__Your objective__
Your task is to copy every line of the entries that contains "pixels".

__Source data__
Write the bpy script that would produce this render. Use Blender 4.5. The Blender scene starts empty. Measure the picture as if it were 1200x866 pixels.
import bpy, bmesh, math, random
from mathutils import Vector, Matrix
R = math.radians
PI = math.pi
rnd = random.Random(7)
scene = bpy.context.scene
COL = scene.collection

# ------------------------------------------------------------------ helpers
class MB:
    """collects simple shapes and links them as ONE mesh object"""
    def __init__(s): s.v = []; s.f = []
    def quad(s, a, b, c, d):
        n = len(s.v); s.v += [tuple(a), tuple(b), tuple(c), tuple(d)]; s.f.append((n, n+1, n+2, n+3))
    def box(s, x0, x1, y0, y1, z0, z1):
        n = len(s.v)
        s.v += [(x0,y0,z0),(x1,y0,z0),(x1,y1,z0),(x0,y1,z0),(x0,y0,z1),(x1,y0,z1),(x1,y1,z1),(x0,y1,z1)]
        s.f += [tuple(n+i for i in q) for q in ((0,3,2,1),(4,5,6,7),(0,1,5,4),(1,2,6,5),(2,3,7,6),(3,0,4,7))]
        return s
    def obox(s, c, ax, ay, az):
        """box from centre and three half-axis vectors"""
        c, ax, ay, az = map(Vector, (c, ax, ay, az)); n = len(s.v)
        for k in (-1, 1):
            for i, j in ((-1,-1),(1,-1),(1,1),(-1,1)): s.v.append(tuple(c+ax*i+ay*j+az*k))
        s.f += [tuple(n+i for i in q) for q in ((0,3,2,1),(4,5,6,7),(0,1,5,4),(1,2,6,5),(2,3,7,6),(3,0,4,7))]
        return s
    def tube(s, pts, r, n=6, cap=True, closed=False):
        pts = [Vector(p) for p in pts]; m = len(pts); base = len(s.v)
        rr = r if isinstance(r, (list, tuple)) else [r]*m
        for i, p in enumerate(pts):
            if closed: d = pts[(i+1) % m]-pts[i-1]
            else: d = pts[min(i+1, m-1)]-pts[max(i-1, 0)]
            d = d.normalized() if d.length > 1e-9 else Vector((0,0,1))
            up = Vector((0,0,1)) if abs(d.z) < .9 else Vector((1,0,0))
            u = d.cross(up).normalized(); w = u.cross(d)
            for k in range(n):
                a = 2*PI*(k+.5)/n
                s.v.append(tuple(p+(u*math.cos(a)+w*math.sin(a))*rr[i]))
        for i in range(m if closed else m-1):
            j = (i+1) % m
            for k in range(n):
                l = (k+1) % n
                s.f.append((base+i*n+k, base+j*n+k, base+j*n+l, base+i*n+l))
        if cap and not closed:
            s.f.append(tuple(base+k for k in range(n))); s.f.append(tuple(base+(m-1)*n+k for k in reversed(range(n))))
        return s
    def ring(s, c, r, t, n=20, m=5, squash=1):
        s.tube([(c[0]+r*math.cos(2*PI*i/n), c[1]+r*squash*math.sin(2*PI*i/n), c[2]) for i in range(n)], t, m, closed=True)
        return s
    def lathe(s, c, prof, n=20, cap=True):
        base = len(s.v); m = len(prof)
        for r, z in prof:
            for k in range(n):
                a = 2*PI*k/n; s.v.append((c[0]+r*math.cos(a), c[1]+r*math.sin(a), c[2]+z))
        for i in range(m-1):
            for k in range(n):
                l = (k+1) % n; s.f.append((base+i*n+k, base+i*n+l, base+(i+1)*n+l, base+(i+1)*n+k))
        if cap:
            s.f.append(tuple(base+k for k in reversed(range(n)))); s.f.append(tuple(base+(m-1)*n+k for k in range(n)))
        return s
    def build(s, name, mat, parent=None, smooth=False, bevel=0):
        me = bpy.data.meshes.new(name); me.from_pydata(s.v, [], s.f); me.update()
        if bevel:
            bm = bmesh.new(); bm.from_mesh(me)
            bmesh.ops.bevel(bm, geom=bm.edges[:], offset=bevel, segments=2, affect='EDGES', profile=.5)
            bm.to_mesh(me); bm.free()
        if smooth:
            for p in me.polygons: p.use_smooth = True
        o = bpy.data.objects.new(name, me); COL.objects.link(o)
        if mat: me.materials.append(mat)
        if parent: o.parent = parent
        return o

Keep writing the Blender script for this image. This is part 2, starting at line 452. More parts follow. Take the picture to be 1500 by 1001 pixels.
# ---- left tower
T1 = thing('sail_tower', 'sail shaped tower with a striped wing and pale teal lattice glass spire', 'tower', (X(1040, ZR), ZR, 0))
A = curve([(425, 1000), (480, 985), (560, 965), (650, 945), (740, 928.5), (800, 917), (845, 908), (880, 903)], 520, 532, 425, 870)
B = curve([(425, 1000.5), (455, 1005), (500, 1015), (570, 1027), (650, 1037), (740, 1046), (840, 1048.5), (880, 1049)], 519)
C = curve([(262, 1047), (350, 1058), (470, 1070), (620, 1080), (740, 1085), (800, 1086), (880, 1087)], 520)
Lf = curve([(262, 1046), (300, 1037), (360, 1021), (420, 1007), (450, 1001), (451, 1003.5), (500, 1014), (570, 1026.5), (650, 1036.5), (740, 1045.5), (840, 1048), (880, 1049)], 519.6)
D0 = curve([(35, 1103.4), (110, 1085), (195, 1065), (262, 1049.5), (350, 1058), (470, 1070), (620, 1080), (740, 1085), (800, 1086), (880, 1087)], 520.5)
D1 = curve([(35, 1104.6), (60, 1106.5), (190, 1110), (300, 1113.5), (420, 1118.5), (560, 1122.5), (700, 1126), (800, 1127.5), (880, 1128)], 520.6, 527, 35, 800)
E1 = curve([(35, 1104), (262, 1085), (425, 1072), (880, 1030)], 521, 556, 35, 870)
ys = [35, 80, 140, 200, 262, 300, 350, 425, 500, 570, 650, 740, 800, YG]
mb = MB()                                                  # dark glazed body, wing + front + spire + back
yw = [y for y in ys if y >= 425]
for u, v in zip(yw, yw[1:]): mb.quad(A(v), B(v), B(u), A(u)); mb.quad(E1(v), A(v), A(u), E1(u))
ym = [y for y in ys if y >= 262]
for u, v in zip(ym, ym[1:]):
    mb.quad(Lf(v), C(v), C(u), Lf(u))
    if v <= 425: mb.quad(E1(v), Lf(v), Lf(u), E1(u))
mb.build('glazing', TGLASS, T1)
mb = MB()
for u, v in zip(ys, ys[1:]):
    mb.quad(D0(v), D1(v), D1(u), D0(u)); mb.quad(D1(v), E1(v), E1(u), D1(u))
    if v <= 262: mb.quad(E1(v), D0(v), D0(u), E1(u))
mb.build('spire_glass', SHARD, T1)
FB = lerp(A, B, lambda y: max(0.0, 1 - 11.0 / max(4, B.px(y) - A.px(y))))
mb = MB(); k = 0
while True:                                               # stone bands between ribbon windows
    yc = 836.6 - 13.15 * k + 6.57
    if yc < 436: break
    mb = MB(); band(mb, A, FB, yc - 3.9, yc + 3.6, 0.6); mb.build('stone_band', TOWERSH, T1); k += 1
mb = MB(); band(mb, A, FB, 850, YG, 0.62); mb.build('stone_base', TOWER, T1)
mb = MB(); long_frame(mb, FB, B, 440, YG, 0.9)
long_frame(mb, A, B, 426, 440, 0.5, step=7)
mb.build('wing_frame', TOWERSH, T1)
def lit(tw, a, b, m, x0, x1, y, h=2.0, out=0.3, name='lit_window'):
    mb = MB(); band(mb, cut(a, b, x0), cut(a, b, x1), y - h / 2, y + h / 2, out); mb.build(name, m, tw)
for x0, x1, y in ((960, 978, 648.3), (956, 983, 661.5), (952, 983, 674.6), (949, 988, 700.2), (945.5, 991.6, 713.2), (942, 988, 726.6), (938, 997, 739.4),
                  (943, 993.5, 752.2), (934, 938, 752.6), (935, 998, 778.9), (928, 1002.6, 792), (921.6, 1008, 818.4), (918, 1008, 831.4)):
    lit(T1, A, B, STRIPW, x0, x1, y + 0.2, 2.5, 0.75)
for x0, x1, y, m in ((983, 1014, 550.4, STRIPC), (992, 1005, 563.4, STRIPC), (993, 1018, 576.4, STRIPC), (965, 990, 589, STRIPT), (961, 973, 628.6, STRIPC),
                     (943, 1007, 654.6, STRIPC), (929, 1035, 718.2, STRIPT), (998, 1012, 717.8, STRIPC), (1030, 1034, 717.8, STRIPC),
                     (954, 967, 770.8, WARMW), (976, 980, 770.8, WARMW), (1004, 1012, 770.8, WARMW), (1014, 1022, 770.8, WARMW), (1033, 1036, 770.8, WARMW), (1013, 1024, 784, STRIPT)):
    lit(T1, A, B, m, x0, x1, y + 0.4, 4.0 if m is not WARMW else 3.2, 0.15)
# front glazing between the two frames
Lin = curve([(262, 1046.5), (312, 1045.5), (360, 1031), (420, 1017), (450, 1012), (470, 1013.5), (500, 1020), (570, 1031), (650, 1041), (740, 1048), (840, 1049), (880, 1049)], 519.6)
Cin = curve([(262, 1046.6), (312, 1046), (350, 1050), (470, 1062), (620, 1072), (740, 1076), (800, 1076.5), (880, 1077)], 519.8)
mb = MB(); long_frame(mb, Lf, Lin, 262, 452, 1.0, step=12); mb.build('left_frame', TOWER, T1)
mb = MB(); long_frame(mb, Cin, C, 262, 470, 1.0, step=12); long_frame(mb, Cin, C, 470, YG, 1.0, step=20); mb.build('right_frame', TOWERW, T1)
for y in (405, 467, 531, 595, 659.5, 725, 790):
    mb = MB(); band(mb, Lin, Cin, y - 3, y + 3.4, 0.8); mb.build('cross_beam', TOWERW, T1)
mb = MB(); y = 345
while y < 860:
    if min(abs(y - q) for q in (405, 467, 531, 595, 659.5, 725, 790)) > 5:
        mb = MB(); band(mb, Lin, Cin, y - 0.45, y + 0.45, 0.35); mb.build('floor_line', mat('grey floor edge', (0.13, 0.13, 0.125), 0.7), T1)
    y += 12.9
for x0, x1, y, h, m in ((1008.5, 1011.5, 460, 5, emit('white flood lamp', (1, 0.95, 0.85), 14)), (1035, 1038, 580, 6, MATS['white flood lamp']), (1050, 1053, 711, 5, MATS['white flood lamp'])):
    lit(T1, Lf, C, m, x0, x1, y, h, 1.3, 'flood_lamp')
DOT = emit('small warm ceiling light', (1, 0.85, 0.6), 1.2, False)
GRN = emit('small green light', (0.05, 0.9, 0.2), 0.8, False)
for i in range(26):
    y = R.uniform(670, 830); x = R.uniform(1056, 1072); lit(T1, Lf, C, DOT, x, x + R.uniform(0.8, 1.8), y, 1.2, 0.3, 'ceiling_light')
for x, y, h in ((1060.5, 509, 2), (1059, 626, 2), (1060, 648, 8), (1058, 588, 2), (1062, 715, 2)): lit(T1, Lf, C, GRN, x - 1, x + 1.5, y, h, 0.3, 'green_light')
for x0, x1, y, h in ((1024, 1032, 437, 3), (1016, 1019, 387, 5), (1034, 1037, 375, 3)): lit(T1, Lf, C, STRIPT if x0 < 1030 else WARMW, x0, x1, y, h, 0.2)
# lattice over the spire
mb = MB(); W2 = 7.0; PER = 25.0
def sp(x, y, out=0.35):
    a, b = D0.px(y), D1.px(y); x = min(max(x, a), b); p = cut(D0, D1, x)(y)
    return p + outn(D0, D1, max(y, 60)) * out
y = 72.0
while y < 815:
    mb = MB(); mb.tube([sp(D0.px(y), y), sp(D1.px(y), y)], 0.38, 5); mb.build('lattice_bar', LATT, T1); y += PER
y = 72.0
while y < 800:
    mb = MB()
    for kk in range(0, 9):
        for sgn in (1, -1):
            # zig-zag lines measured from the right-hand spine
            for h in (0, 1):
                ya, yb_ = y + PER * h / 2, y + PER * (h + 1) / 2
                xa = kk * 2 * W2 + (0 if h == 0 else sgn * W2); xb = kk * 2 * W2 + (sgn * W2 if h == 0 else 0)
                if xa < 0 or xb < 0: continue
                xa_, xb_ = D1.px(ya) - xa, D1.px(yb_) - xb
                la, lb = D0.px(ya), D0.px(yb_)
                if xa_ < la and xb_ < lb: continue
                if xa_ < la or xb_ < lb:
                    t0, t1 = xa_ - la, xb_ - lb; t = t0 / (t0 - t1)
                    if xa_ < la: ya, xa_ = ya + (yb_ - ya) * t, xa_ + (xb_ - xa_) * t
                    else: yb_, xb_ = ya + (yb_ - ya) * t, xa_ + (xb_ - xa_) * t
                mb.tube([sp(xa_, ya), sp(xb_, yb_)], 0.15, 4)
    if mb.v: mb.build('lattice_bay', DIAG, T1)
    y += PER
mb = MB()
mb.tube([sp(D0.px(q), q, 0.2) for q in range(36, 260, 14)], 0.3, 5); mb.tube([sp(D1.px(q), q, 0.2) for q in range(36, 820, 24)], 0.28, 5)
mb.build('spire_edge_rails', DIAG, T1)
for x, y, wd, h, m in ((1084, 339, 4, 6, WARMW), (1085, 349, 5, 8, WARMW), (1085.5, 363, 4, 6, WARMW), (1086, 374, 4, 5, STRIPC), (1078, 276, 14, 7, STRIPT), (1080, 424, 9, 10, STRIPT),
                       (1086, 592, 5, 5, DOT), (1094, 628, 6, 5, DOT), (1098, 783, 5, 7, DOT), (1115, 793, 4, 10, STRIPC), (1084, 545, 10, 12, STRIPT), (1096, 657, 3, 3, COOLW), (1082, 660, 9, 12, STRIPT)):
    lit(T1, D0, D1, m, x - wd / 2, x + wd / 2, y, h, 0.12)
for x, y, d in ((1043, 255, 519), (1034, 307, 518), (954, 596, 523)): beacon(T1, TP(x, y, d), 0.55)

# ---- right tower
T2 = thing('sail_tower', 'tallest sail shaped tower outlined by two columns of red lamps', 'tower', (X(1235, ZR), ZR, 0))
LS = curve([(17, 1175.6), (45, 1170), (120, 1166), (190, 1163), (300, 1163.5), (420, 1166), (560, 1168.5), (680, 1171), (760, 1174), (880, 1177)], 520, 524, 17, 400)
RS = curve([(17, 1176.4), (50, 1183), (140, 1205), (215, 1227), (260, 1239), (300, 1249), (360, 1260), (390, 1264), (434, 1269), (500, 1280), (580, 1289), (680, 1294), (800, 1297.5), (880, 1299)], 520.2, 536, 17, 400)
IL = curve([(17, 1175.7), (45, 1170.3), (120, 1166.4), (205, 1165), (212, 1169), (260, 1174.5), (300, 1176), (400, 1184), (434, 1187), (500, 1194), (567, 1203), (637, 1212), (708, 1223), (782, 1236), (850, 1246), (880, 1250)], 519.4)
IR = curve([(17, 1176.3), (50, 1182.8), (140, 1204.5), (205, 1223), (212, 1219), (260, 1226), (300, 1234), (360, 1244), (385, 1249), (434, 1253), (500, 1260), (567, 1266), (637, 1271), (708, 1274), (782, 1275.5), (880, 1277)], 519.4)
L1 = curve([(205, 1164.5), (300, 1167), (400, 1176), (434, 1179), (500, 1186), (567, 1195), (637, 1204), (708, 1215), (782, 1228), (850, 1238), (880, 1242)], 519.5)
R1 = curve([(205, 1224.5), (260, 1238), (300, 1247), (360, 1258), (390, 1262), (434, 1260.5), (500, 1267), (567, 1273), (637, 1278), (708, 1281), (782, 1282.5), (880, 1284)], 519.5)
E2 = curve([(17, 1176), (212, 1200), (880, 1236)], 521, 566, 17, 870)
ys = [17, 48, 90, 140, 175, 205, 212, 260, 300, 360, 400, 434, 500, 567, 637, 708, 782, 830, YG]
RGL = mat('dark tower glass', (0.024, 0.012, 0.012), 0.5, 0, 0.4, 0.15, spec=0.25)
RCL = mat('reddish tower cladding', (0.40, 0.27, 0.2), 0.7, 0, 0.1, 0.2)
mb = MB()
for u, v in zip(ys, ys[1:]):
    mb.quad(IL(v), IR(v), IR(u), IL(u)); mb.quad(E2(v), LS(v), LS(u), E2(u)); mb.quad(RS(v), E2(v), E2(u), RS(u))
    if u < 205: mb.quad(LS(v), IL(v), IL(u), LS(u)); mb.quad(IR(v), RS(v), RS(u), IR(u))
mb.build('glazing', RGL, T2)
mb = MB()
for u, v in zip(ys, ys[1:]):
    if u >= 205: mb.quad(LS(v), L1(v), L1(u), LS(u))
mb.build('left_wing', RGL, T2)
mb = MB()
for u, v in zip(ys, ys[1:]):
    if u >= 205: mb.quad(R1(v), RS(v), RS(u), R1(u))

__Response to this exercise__
Write the bpy script that would produce this render. Use Blender 4.5. The Blender scene starts empty. Measure the picture as if it were 1200x866 pixels.
Keep writing the Blender script for this image. This is part 2, starting at line 452. More parts follow. Take the picture to be 1500 by 1001 pixels.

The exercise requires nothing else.